**INFORMATION PROVIDED**
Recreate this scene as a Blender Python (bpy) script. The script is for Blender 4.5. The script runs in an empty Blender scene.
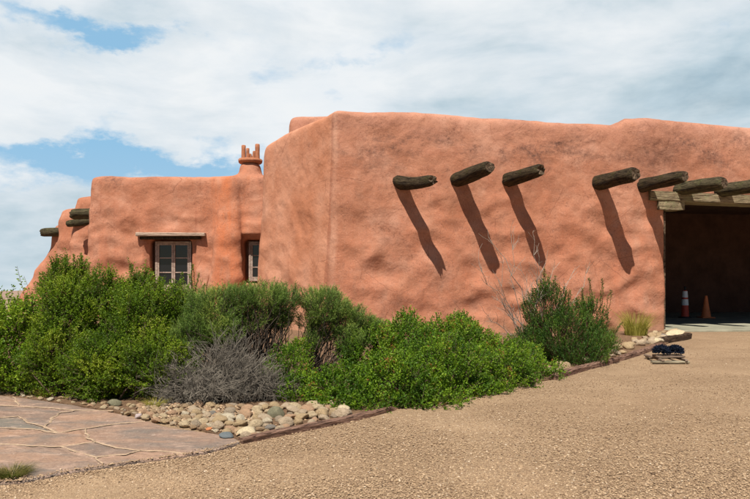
import bpy, bmesh, math, random
import numpy as np
from mathutils import Vector, noise, Matrix

random.seed(7)
RNG = np.random.default_rng(7)
EYE, HZ, F, CX = 1.6, 275.0, 650.0, 375.0
C = bpy.context.scene.collection
scene = bpy.context.scene


def W(px, py, D):
    """world point at distance D that the photograph shows at (px, py)"""
    return Vector(((px - CX) * D / F, D, EYE - (py - HZ) * D / F))


def G(px, py, z=0.0):
    D = (EYE - z) * F / (py - HZ)
    return Vector(((px - CX) * D / F, D, z))


# ------------------------------------------------------------------ materials
def nt(name):
    m = bpy.data.materials.new(name)
    m.use_nodes = True
    t = m.node_tree
    for n in list(t.nodes):
        t.nodes.remove(n)
    out = t.nodes.new('ShaderNodeOutputMaterial')
    return m, t, out


class NB:
    """small node-tree writer"""
    def __init__(self, t):
        self.t = t

    def n(self, typ, **kw):
        nd = self.t.nodes.new(typ)
        for k, v in kw.items():
            if k.startswith('in_'):
                key = k[3:]
                key = int(key) if key.isdigit() else key
                self.set(nd.inputs[key], v)
            else:
                setattr(nd, k, v)
        return nd

    def set(self, sock, v):
        if isinstance(v, bpy.types.NodeSocket):
            self.t.links.new(v, sock)
        else:
            sock.default_value = v

    def math(self, op, a, b=0.0, clamp=False):
        nd = self.n('ShaderNodeMath', operation=op, use_clamp=clamp)
        self.set(nd.inputs[0], a)
        self.set(nd.inputs[1], b)
        return nd.outputs[0]

    def noise(self, vec, scale, detail=4.0, rough=0.55, dist=0.0):
        nd = self.n('ShaderNodeTexNoise')
        self.set(nd.inputs['Vector'], vec)
        nd.inputs['Scale'].default_value = scale
        nd.inputs['Detail'].default_value = detail
        nd.inputs['Roughness'].default_value = rough
        nd.inputs['Distortion'].default_value = dist
        return nd.outputs[0]

    def ramp(self, fac, stops, interp='LINEAR'):
        nd = self.n('ShaderNodeValToRGB')
        cr = nd.color_ramp
        cr.interpolation = interp
        while len(cr.elements) < len(stops):
            cr.elements.new(0.5)
        for e, (p, c) in zip(cr.elements, stops):
            e.position = p
            if not hasattr(c, '__len__'):
                c = (c, c, c)
            e.color = (c[0], c[1], c[2], 1)
        self.set(nd.inputs[0], fac)
        return nd.outputs[0]

    def mix(self, fac, a, b, mode='MIX'):
        nd = self.n('ShaderNodeMix', data_type='RGBA', blend_type=mode)
        self.set(nd.inputs[0], fac)
        for s, v in ((nd.inputs[6], a), (nd.inputs[7], b)):
            if isinstance(v, tuple) and len(v) == 3:
                v = (*v, 1)
            self.set(s, v)
        return nd.outputs[2]

    def mapping(self, vec, scale=(1, 1, 1), rot=(0, 0, 0), loc=(0, 0, 0)):
        nd = self.n('ShaderNodeMapping')
        self.set(nd.inputs[0], vec)
        nd.inputs['Scale'].default_value = scale
        nd.inputs['Rotation'].default_value = rot
        nd.inputs['Location'].default_value = loc
        return nd.outputs[0]

    def bump(self, h, strength, dist, normal=None):
        nd = self.n('ShaderNodeBump')
        nd.inputs['Strength'].default_value = strength
        nd.inputs['Distance'].default_value = dist
        self.set(nd.inputs['Height'], h)
        if normal is not None:
            self.set(nd.inputs['Normal'], normal)
        return nd.outputs[0]

    def bsdf(self, out, color, rough=0.9, normal=None, spec=0.25):
        nd = self.n('ShaderNodeBsdfPrincipled')
        if isinstance(color, tuple) and len(color) == 3:
            color = (*color, 1)
        self.set(nd.inputs['Base Color'], color)
        self.set(nd.inputs['Roughness'], rough)
        nd.inputs['Specular IOR Level'].default_value = spec
        if normal is not None:
            self.set(nd.inputs['Normal'], normal)
        self.t.links.new(nd.outputs[0], out.inputs[0])
        return nd


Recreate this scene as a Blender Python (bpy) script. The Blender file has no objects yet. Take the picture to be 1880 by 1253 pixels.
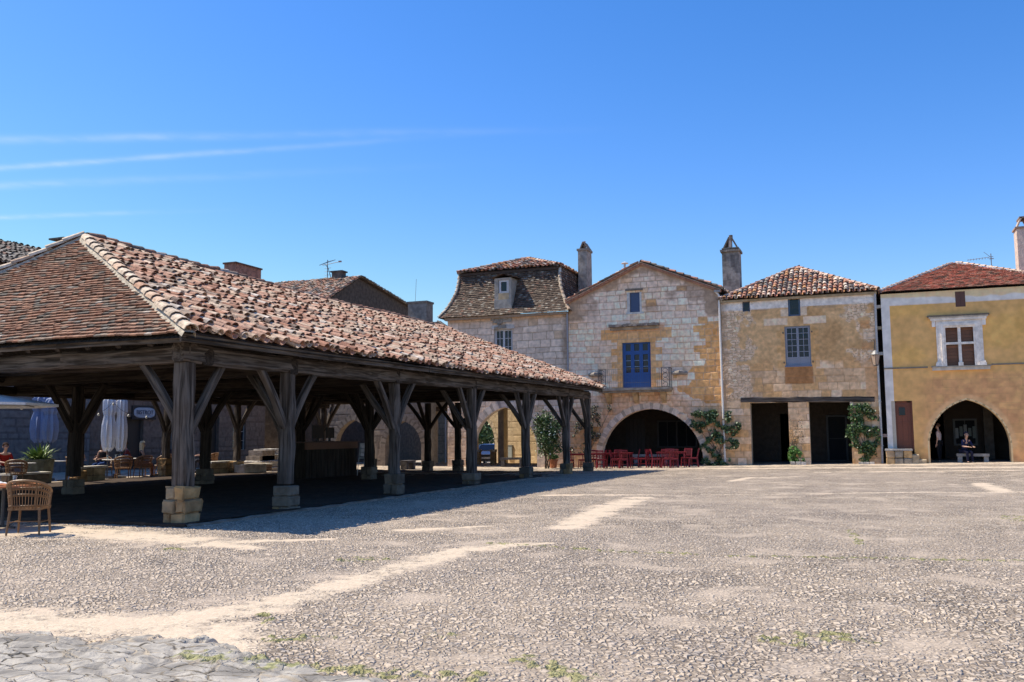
import bpy, math, random
import numpy as np
from mathutils import Matrix, Vector
random.seed(7)
RNG = np.random.default_rng(11)
sc = bpy.context.scene
COL = sc.collection

# ---------------------------------------------------------------- camera
FPX, CX, CY, EYE = 1650.0, 940.0, 626.5, 1.6
PITCH, YAW, ROLL = math.radians(5.92), math.radians(21.4), math.radians(0.4)
FW = np.array([-math.sin(YAW)*math.cos(PITCH), math.cos(YAW)*math.cos(PITCH), math.sin(PITCH)])
R0 = np.array([math.cos(YAW), math.sin(YAW), 0.0]); U0 = np.cross(R0, FW)
RT = R0*math.cos(ROLL) - U0*math.sin(ROLL); UP = np.cross(RT, FW)
CAMP = np.array([0, 0, EYE])
cam_d = bpy.data.cameras.new('camera'); cam = bpy.data.objects.new('camera', cam_d); COL.objects.link(cam)
cam_d.sensor_width = 36; cam_d.lens = FPX*36/1880; cam_d.clip_end = 3000; cam_d.clip_start = 0.1
cam.matrix_world = Matrix(((RT[0], UP[0], -FW[0], 0), (RT[1], UP[1], -FW[1], 0), (RT[2], UP[2], -FW[2], EYE), (0, 0, 0, 1)))
sc.camera = cam
# surveying helpers: where does a sight line of the photograph meet a plane of the place
def ray(x, y): return FW + RT*(x-CX)/FPX - UP*(y-CY)/FPX
def gnd(x, y, z=0.0): d = ray(x, y); return CAMP + d*(z-EYE)/d[2]
def onY(x, y, Y=45.0): d = ray(x, y); return CAMP + d*Y/d[1]
def onX(x, y, X): d = ray(x, y); return CAMP + d*X/d[0]

# ---------------------------------------------------------------- light
SUNV = Vector((-2.45, -0.16, 3.5)).normalized()
el = math.asin(SUNV.z); az = math.atan2(SUNV.x, SUNV.y)
sl = bpy.data.lights.new('sun', 'SUN'); sl.energy = 4.4; sl.angle = math.radians(0.55); sl.color = (1.0, 0.91, 0.76)
so = bpy.data.objects.new('sun', sl); COL.objects.link(so); so.location = (-40, -10, 60)
so.rotation_euler = SUNV.to_track_quat('Z', 'Y').to_euler()
sc.view_settings.view_transform = 'Standard'; sc.view_settings.look = 'None'
sc.view_settings.exposure = 0.56; sc.view_settings.gamma = 1.0
w = bpy.data.worlds.new('World'); sc.world = w; w.use_nodes = True
nt = w.node_tree; nt.nodes.clear()
def N(nt, t, **k):
    n = nt.nodes.new(t)
    for a, b in k.items():
        if a.startswith('i_'): n.inputs[a[2:].replace('_', ' ')].default_value = b
        else: setattr(n, a, b)
    return n
def M(nt, op, a, b=None, c=None, clamp=False):
    n = nt.nodes.new('ShaderNodeMath'); n.operation = op; n.use_clamp = clamp
    for i, v in enumerate((a, b, c)):
        if v is None: continue
        if isinstance(v, (int, float)): n.inputs[i].default_value = v
        else: nt.links.new(v, n.inputs[i])
    return n.outputs[0]
def MIX(nt, f, a, b, bt='MIX'):
    n = nt.nodes.new('ShaderNodeMix'); n.data_type = 'RGBA'; n.blend_type = bt
    for i, v in ((0, f), (6, a), (7, b)):
        if isinstance(v, (int, float)): n.inputs[i].default_value = v
        elif isinstance(v, tuple): n.inputs[i].default_value = (*v[:3], 1)
        else: nt.links.new(v, n.inputs[i])
    return n.outputs[2]
def RAMP(nt, v, lo, hi, a=0.0, b=1.0):
    n = nt.nodes.new('ShaderNodeMapRange'); n.interpolation_type = 'SMOOTHSTEP'
    nt.links.new(v, n.inputs[0]); n.inputs[1].default_value = lo; n.inputs[2].default_value = hi
    n.inputs[3].default_value = a; n.inputs[4].default_value = b
    return n.outputs[0]
sky = N(nt, 'ShaderNodeTexSky', sky_type='NISHITA', sun_disc=False)
sky.sun_elevation = el; sky.sun_rotation = az; sky.air_density = 1.0; sky.dust_density = 0.4; sky.ozone_density = 3.0; sky.altitude = 200
hs = N(nt, 'ShaderNodeHueSaturation'); hs.inputs['Saturation'].default_value = 1.33; hs.inputs['Hue'].default_value = 0.5
nt.links.new(sky.outputs[0], hs.inputs['Color'])
# high thin vapour trails: straight lines on a plane far overhead
tc = N(nt, 'ShaderNodeTexCoord'); sp = N(nt, 'ShaderNodeSeparateXYZ'); nt.links.new(tc.outputs['Generated'], sp.inputs[0])
zz = M(nt, 'MAXIMUM', sp.outputs[2], 0.02)
qx = M(nt, 'DIVIDE', sp.outputs[0], zz); qy = M(nt, 'DIVIDE', sp.outputs[1], zz)
cmb = N(nt, 'ShaderNodeCombineXYZ'); nt.links.new(qx, cmb.inputs[0]); nt.links.new(qy, cmb.inputs[1])
ns = N(nt, 'ShaderNodeTexNoise', i_Scale=1.3, i_Detail=4.0); nt.links.new(cmb.outputs[0], ns.inputs['Vector'])
tot = None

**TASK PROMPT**
Work out how many lines of the data above hold the word "scene", and write only the count.

**RESPONSE BELOW**
5